The main difference between salt water pearls and fresh water pearls is the type of create that produces this natural gemstone. Salt water pearls are produced by oysters that inhabit the seas and oceans. In days past, the only way to harvest salt water pearls was to dive to tremendous depths to recover the oysters. Today, these oysters are grown in farms, but the pearls produced are of supremely high quality.



Fresh water pearls are produced by mussels that burrow in the sandy bottoms of rivers, lakes, and streams. Like salt water pearls, the mussels that produce fresh water pearls are also farmed. In most places, "hunting" mussels to harvest their pearls is illegal due to the havoc it can cause on the ecosystem.



One can immediately tell the difference between a fresh water and salt water pearl by its appearance. Whereas salt water pearls are-or should be-completely round, fresh water pearls have a lumpy, potato-like shape. Usually, fresh water pearls are described as off-round, egg, or Baroque, and come with a more affordable price tag due to this irregular shape.



The colors of fresh water pearls encompass the entire rainbow. While salt water pearls come in a wide array of colors, fresh water pearls usually take on the hue of the mussel's shell. Fresh water pearls can range from the traditional white, cream, and pink to more unusual shades like lavender, and copper.
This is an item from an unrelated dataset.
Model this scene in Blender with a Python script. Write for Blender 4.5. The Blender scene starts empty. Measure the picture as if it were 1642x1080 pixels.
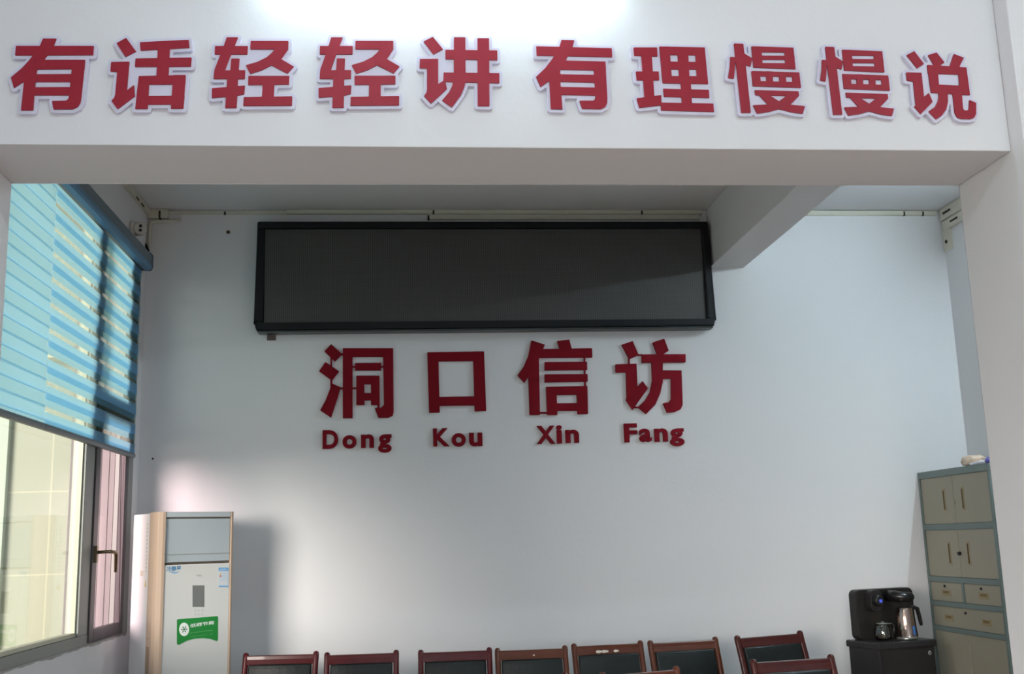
import bpy, bmesh, math
import numpy as np
from mathutils import Matrix, Vector
PI = math.pi
C = bpy.context.scene.collection
SC = bpy.context.scene
E0 = 1.54                       # eye height of the camera
# ------------------------------------------------------------------ camera
FPX, YAW, PIT, ROL = 1714.94, 0.0981873592, 0.190257471, -0.0290105427
IW, IH = 1642, 1080
fw = Vector((math.sin(YAW)*math.cos(PIT), math.cos(YAW)*math.cos(PIT), math.sin(PIT)))
rt = Vector((math.cos(YAW), -math.sin(YAW), 0)); up = rt.cross(fw)
rt, up = math.cos(ROL)*rt + math.sin(ROL)*up, -math.sin(ROL)*rt + math.cos(ROL)*up
cd = bpy.data.cameras.new('camera'); cam = bpy.data.objects.new('camera', cd); C.objects.link(cam)
cd.sensor_width = 36; cd.lens = FPX/IW*36; cd.clip_end = 300; cd.clip_start = .05
M4 = Matrix((rt, up, -fw)).transposed().to_4x4(); M4.translation = Vector((0, 0, E0)); cam.matrix_world = M4
SC.camera = cam
# ------------------------------------------------------------------ world, sun, exposure
w = bpy.data.worlds.new('sky'); SC.world = w; w.use_nodes = True
bg = w.node_tree.nodes['Background']; bg.inputs[0].default_value = (.72, .85, 1.0, 1); bg.inputs[1].default_value = .6
sun = bpy.data.lights.new('sun', 'SUN'); sun.energy = 7.2; sun.angle = math.radians(27); sun.color = (1, .90, .86)
so = bpy.data.objects.new('sun', sun); C.objects.link(so)
so.rotation_euler = Vector((.55, 1, -.21)).to_track_quat('-Z', 'Y').to_euler()
def area(name, loc, rot, sx, sy, energy, color):
    l = bpy.data.lights.new(name, 'AREA'); l.shape = 'RECTANGLE'; l.size = sx; l.size_y = sy; l.energy = energy; l.color = color
    o = bpy.data.objects.new(name, l); C.objects.link(o); o.location = loc; o.rotation_euler = rot; return o
area('hall_back_fill', (1.3, -4.9, 2.1), (PI/2, 0, 0), 5.7, 2.5, 45, (.66, .86, 1.0))  # fill lamp added at the unseen rear window to brighten the beam
area('pier_side_fill', (-1.66, -.6, 1.75), (0, -PI/2, 0), 1.7, 4.0, 33, (1.0, .91, .88))  # fill lamp added to light the left face of the right pier
TUBE_HALL, TUBE_ROOM, FILL_CEIL = 38.0, 225.0, 76.0
SC.view_settings.view_transform = 'Standard'; SC.view_settings.look = 'None'
SC.view_settings.exposure = 0.2; SC.view_settings.gamma = 1.0; SC.view_settings.use_curve_mapping = False
SC.cycles.use_denoising = True
SC.cycles.max_bounces = 12; SC.cycles.diffuse_bounces = 6; SC.cycles.transparent_max_bounces = 24
SC.cycles.sample_clamp_indirect = 8
# ------------------------------------------------------------------ helpers
def ray(px, py): return fw + rt*((px-IW/2)/FPX) + up*((IH/2-py)/FPX)
def at(px, py, X=None, Y=None, Z=None):                 # where a sight line meets a wall, a front or a level
    d = ray(px, py)
    t = X/d.x if X is not None else (Y/d.y if Y is not None else (Z-E0)/d.z)
    p = d*t; p.z += E0; return p
def on(px, py, obj, y=0.0):                              # same, on the plane y = const of a turned thing, in its own frame
    o = obj.matrix_basis if obj.parent is None else obj.parent.matrix_basis
    n = (o.to_3x3() @ Vector((0, 1, 0))).normalized(); P = o @ Vector((0, y, 0))
    d = ray(px, py); c = Vector((0, 0, E0)); t = n.dot(P-c)/n.dot(d)
    return o.inverted() @ (c + d*t)
MATS = {}
def mat(name, col, rough=.6, metal=0, bump=0, bscale=60, var=0, vscale=6, emit=None, es=0, spec=.5, coat=0):
    if name in MATS: return MATS[name]
    m = bpy.data.materials.new(name); m.use_nodes = True; nt = m.node_tree; b = nt.nodes['Principled BSDF']
    b.inputs['Base Color'].default_value = (*col, 1); b.inputs['Roughness'].default_value = rough
    b.inputs['Metallic'].default_value = metal; b.inputs['Specular IOR Level'].default_value = spec
    b.inputs['Coat Weight'].default_value = coat
    tc = nt.nodes.new('ShaderNodeTexCoord')
    if var:
        n = nt.nodes.new('ShaderNodeTexNoise'); n.inputs['Scale'].default_value = vscale; n.inputs['Detail'].default_value = 5
        r = nt.nodes.new('ShaderNodeMix'); r.data_type = 'RGBA'
        r.inputs[6].default_value = (*[max(0, c*(1-var)) for c in col], 1); r.inputs[7].default_value = (*[min(1, c*(1+var)) for c in col], 1)
        nt.links.new(tc.outputs['Object'], n.inputs['Vector']); nt.links.new(n.outputs['Fac'], r.inputs[0]); nt.links.new(r.outputs[2], b.inputs['Base Color'])
    if bump:
        n = nt.nodes.new('ShaderNodeTexNoise'); n.inputs['Scale'].default_value = bscale; n.inputs['Detail'].default_value = 6
        k = nt.nodes.new('ShaderNodeBump'); k.inputs['Strength'].default_value = bump; k.inputs['Distance'].default_value = .01
        nt.links.new(tc.outputs['Object'], n.inputs['Vector']); nt.links.new(n.outputs['Fac'], k.inputs['Height']); nt.links.new(k.outputs[0], b.inputs['Normal'])
    if emit: b.inputs['Emission Color'].default_value = (*emit, 1); b.inputs['Emission Strength'].default_value = es
    MATS[name] = m; return m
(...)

Although these latter colors tend to raise the price on fresh water pearls, the color of choice is purely at the whim of the buyer.



Many potential pearl buyers have the common misconception that the fresh water pearl is not "real." This is completely untrue, as both the fresh water and the salt water pearl are equally authentic. The choice between the two depends on the tastes and the budget of the wearer. Some individuals enjoy the irregular Baroque shapes and special colors of the fresh water, where others want the classic white round offerings of the salt water pearl.